Wir können uns nicht beschweren. Der Nachtzug nach Amsterdam hatte unseren Schlafwagen dabei, war pünktlich in Wien und am Ziel, die Klimaanlage hat funktioniert und der Kaffee zum Frühstück war heiss. OK, die Brötchen hätten ein wenig knuspriger sein können, aber das sage ich jetzt nur, damit sich die p.t. Leser*innenschaft nicht ganz so leid sehen muss. Vor lauter Freude hat Ulrich dann gleich eine seiner Trinkflasche im Zug, äh, gespendet.
Auch die Fahrt war quasi perfekt, wie das das Radfahren in den Niederlanden halt so ist. Fast schon langweilig auf beidseitig angelegten rot asphaltierten Zweirichtungsradwege im Stadtgebiet von Amsterdam, Ampeln, die diensteifrig auf grün springen statt wie ein alter Wiener Kellner noch eine Minute rot herumzugranteln bevor sie sich doch ins Unvermeidliche schicken und den Wunsch der Kundschaft erfüllen. Steigungen sind unbekannt, der Wind gibt Ruhe und sobald überland mal eine Strasse stärker befahren ist, gibt es einen baulich getrennten Radweg, auf Nebenstrassen eine 60er Beschränkung und Seitenstreifen für uns. Und dennoch sind wir jetzt ganz schön k.o. und das liegt an der Geographie.
Wir sind heute von Amsterdam nach Oss gefahren. Ersteres kennt jede*r (vor allem die jugendlichen Touris mit Restfettn und Rückständen von THC im Blut, die uns im Zentrum mit dem Roller vors Rad gesprungen sind – merke: der Vertrauensgrundsatz ist am Samstag Vormittag dort nicht anzuwenden), letzteres kennt niemand. Fast niemand. Nur die beiden jungen Männer, die gestern das Schlafwagenabteil neben unserem hatten, kannten es, einer von ihnen hat dort mal gearbeitet.

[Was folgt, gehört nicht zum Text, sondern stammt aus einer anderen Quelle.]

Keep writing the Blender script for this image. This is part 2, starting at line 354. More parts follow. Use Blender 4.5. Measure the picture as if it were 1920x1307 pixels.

Nun ja, eine echte Empfehlung war das nicht gerade, aber uns war schon klar, dass wir wenig Zeit haben werden heute Abend noch irgendwas zu besichtigen und Oss ist übersichtlich, hat Restaurants, Quartier und ist im Zentrum erstaunlich lebendig. Also eigentlich keine schlechte Wahl, aber zurück zur anstrengenden Geographie des Landes…
Die Niederlande sind etwa halb so gross wie Österreich, aber es leben dort etwa doppelt so viele Menschen. Eigentlich hat man auf der Strecke heute kaum einmal das Gefühl aus dem besiedelten Gebiet rauszukommen, Ortsgebiet reiht sich an Stadt, reiht sich Bauernhof, an Gewerbegebiet, dazwischen Strassen, Radwege, Eisenbahnen (4‑gleisig zwischen Amsterdam und Utrecht, darauf fahren Doppelstockzüge in Doppeltraktion), Kanäle, Flüsse. Vor allem Flüsse, konkret der Rhein mit seinen Delta-Verzweigungen und die Maas. Auf der Fläche des flacheren Teils Österreichs hat es hier Flüsse, die in etwa so viel Wasser bewegen wie zwei Donau auf der Höhe von Wien. Wir befinden uns de facto in einer Flussmündung, dazu gibt es dann noch Entwässerungsgräben, und das hat zwei Effekte: erstens verfügen die Niederlande nicht über Steine. Sowas gibts ein einem Flussdelta kaum einmal und falls man schon mal einen gefunden hat, so befindet er sich heute sicher irgendwo im Museum. Wenn man hier etwas bauen will, dann macht man das aus Ziegel, weil das Grundmaterial dafür gibt es offenbar reichlich und es wird laufend nachgeliefert. Wohnhäuser, Bahnhöfe, Kirchen, Strassenpflaster, Radwege, alles aus Klinker, die ganze Gegend ist rotbraun. Anstrengend macht es aber der zweite Effekt des Flussdeltas, die unglaubliche Luftfeuchtigkeit, die aus den Flüssen und Entwässerungsgräben kommt und bei 30 Grad Lufttemperatur einen ‘feels like ich wills garnicht wissen’ Effekt auslöst (ich bin bei trockeneren 35 Grad schon gemütlicher gefahren). Auch in der Stadt hat es noch immer nicht abgekühlt, man sitzt mit Sommerkleidchen und kurzen Hosen beim Bier auf dem gepflasterten Platz, auf dem sich die Hitze des Tages gut hält.
Wir sind jetzt platt und morgen und übermorgen kommt noch so eine Tour bevor es dann angeblich endlich der Jahreszeit entsprechendes Wetter hat.